## Begin DATA SHOWN

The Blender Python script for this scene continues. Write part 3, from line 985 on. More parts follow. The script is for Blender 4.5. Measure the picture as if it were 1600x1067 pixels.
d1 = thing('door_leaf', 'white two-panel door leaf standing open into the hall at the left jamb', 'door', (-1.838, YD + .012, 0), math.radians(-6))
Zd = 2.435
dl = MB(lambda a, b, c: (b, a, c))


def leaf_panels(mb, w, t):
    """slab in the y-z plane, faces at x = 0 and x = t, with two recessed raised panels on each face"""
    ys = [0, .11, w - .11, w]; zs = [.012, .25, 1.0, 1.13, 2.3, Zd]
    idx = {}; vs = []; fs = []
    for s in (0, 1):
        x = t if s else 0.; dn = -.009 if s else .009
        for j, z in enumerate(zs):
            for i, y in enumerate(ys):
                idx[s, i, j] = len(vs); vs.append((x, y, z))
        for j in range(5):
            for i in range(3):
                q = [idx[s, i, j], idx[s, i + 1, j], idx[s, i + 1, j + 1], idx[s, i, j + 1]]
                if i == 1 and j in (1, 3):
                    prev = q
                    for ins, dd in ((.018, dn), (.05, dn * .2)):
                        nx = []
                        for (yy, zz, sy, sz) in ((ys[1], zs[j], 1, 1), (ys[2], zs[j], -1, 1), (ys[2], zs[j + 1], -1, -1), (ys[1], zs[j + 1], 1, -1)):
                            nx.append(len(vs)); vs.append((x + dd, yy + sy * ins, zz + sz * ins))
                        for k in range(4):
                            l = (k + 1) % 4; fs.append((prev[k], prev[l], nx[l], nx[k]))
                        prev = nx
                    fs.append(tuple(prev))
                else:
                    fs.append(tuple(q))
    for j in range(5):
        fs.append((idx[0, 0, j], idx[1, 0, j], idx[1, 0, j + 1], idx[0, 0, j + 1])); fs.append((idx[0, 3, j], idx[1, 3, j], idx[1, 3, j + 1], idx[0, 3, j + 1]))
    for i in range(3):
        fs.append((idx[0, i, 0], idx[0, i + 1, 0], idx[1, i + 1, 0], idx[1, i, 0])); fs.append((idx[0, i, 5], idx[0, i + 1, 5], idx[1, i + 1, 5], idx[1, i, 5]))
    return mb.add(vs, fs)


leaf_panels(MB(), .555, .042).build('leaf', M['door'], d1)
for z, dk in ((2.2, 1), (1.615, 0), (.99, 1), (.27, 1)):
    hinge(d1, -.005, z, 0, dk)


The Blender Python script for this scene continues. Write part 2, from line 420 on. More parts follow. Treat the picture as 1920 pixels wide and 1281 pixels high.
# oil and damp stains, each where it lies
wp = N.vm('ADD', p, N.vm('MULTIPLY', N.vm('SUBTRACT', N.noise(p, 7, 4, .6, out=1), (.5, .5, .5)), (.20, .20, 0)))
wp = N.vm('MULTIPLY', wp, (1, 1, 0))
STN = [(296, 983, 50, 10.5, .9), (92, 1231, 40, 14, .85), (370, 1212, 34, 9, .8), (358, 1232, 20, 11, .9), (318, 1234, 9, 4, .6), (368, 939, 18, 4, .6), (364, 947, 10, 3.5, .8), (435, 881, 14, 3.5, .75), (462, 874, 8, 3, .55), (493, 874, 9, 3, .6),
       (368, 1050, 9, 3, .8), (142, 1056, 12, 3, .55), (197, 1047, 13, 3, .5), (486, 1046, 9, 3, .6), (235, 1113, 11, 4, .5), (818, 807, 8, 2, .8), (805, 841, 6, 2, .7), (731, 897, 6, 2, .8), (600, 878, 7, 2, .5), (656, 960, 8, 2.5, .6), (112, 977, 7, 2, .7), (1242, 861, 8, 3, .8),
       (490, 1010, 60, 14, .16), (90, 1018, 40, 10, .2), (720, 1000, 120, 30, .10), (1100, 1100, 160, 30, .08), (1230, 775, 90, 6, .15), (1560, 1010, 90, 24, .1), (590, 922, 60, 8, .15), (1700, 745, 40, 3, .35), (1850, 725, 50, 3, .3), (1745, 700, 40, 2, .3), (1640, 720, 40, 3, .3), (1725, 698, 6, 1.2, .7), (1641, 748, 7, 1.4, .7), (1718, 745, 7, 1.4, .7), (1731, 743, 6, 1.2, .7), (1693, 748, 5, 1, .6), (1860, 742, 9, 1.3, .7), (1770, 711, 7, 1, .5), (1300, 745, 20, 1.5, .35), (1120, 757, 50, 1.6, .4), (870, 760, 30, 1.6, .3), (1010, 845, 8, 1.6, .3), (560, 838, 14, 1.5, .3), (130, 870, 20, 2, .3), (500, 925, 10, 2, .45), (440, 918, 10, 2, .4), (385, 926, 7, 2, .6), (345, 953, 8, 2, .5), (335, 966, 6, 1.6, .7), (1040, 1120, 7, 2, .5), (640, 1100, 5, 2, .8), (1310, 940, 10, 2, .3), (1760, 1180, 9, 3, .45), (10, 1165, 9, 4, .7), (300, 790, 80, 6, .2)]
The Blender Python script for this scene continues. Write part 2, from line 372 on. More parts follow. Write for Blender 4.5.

## End DATA SHOWN

TASK TO CARRY OUT =>
Write every record out again, unaltered.

WRITTEN RESPONSE =>
The Blender Python script for this scene continues. Write part 3, from line 985 on. More parts follow. The script is for Blender 4.5. Measure the picture as if it were 1600x1067 pixels.
d1 = thing('door_leaf', 'white two-panel door leaf standing open into the hall at the left jamb', 'door', (-1.838, YD + .012, 0), math.radians(-6))
Zd = 2.435
dl = MB(lambda a, b, c: (b, a, c))


def leaf_panels(mb, w, t):
    """slab in the y-z plane, faces at x = 0 and x = t, with two recessed raised panels on each face"""
    ys = [0, .11, w - .11, w]; zs = [.012, .25, 1.0, 1.13, 2.3, Zd]
    idx = {}; vs = []; fs = []
    for s in (0, 1):
        x = t if s else 0.; dn = -.009 if s else .009
        for j, z in enumerate(zs):
            for i, y in enumerate(ys):
                idx[s, i, j] = len(vs); vs.append((x, y, z))
        for j in range(5):
            for i in range(3):
                q = [idx[s, i, j], idx[s, i + 1, j], idx[s, i + 1, j + 1], idx[s, i, j + 1]]
                if i == 1 and j in (1, 3):
                    prev = q
                    for ins, dd in ((.018, dn), (.05, dn * .2)):
                        nx = []
                        for (yy, zz, sy, sz) in ((ys[1], zs[j], 1, 1), (ys[2], zs[j], -1, 1), (ys[2], zs[j + 1], -1, -1), (ys[1], zs[j + 1], 1, -1)):
                            nx.append(len(vs)); vs.append((x + dd, yy + sy * ins, zz + sz * ins))
                        for k in range(4):
                            l = (k + 1) % 4; fs.append((prev[k], prev[l], nx[l], nx[k]))
                        prev = nx
                    fs.append(tuple(prev))
                else:
                    fs.append(tuple(q))
    for j in range(5):
        fs.append((idx[0, 0, j], idx[1, 0, j], idx[1, 0, j + 1], idx[0, 0, j + 1])); fs.append((idx[0, 3, j], idx[1, 3, j], idx[1, 3, j + 1], idx[0, 3, j + 1]))
    for i in range(3):
        fs.append((idx[0, i, 0], idx[0, i + 1, 0], idx[1, i + 1, 0], idx[1, i, 0])); fs.append((idx[0, i, 5], idx[0, i + 1, 5], idx[1, i + 1, 5], idx[1, i, 5]))
    return mb.add(vs, fs)


leaf_panels(MB(), .555, .042).build('leaf', M['door'], d1)
for z, dk in ((2.2, 1), (1.615, 0), (.99, 1), (.27, 1)):
    hinge(d1, -.005, z, 0, dk)


The Blender Python script for this scene continues. Write part 2, from line 420 on. More parts follow. Treat the picture as 1920 pixels wide and 1281 pixels high.
# oil and damp stains, each where it lies
wp = N.vm('ADD', p, N.vm('MULTIPLY', N.vm('SUBTRACT', N.noise(p, 7, 4, .6, out=1), (.5, .5, .5)), (.20, .20, 0)))
wp = N.vm('MULTIPLY', wp, (1, 1, 0))
STN = [(296, 983, 50, 10.5, .9), (92, 1231, 40, 14, .85), (370, 1212, 34, 9, .8), (358, 1232, 20, 11, .9), (318, 1234, 9, 4, .6), (368, 939, 18, 4, .6), (364, 947, 10, 3.5, .8), (435, 881, 14, 3.5, .75), (462, 874, 8, 3, .55), (493, 874, 9, 3, .6),
       (368, 1050, 9, 3, .8), (142, 1056, 12, 3, .55), (197, 1047, 13, 3, .5), (486, 1046, 9, 3, .6), (235, 1113, 11, 4, .5), (818, 807, 8, 2, .8), (805, 841, 6, 2, .7), (731, 897, 6, 2, .8), (600, 878, 7, 2, .5), (656, 960, 8, 2.5, .6), (112, 977, 7, 2, .7), (1242, 861, 8, 3, .8),
       (490, 1010, 60, 14, .16), (90, 1018, 40, 10, .2), (720, 1000, 120, 30, .10), (1100, 1100, 160, 30, .08), (1230, 775, 90, 6, .15), (1560, 1010, 90, 24, .1), (590, 922, 60, 8, .15), (1700, 745, 40, 3, .35), (1850, 725, 50, 3, .3), (1745, 700, 40, 2, .3), (1640, 720, 40, 3, .3), (1725, 698, 6, 1.2, .7), (1641, 748, 7, 1.4, .7), (1718, 745, 7, 1.4, .7), (1731, 743, 6, 1.2, .7), (1693, 748, 5, 1, .6), (1860, 742, 9, 1.3, .7), (1770, 711, 7, 1, .5), (1300, 745, 20, 1.5, .35), (1120, 757, 50, 1.6, .4), (870, 760, 30, 1.6, .3), (1010, 845, 8, 1.6, .3), (560, 838, 14, 1.5, .3), (130, 870, 20, 2, .3), (500, 925, 10, 2, .45), (440, 918, 10, 2, .4), (385, 926, 7, 2, .6), (345, 953, 8, 2, .5), (335, 966, 6, 1.6, .7), (1040, 1120, 7, 2, .5), (640, 1100, 5, 2, .8), (1310, 940, 10, 2, .3), (1760, 1180, 9, 3, .45), (10, 1165, 9, 4, .7), (300, 790, 80, 6, .2)]
The Blender Python script for this scene continues. Write part 2, from line 372 on. More parts follow. Write for Blender 4.5.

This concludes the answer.